Each of those projects were before the BZA Tuesday night in the form of special exception applications first heard by local zoners last month. All three were then referred by the BZA to the City Plan Commission, which provided advice to the board before they took their final votes Tuesday.
The zoners unanimously approved a request by the Orange-based New Haven Hebrew Day School, Inc. for a special exception to allow for a child daycare center for up to 24 children at 97 Whitney Ave. in a residential-office-zoned stretch on the downtown-East Rock border. They also approved that same daycare center’s application for a special exception to permit one off-street parking space where three are required at that same Whitney Avenue site, which was most recently home to FlexSchool.
In a separate vote Tuesday night, the BZA commissioners unanimously ok’d applications by the owner of the now-closed El Amigo Felix restaurant, Kadir Catalbasoglu, for a variance to permit a rear yard of five feet where 10 feet is required, and a special exception to permit 0 off-street parking spaces where three are required at 8 Whalley Ave. The shuttered restaurant owner had requested that zoning relief to help advance his plans to build six apartments across three new floors atop the groundfloor restaurant space.

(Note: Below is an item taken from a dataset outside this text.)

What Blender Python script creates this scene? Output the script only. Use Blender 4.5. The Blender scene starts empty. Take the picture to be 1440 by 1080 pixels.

While the prospect of more housing and childcare were applauded by board members on Tuesday, a third request to turn an empty Sylvan Avenue home into a convenience store failed to move forward following a controversial public hearing on the matter back in October and a negative referral from the City Plan Commission.
Read more here about concerns from Hill and Newhallville neighbors and community leaders that sugary and greasy foods in the form of convenience stores are crowding their communities.
“I don’t feel it was an asset to that neighborhood,” BZA Chair Mildred Melendez said Tuesday. She said cramming multiple small food marts within a given space “isn’t good business, good neighboring, and it’s not anything that’s gonna advance the city.”
And with that, the commissioners voted unanimously against property owner Jassim Uddin’s request for a special exception to permit a neighborhood convenience use at 114 Sylvan Ave.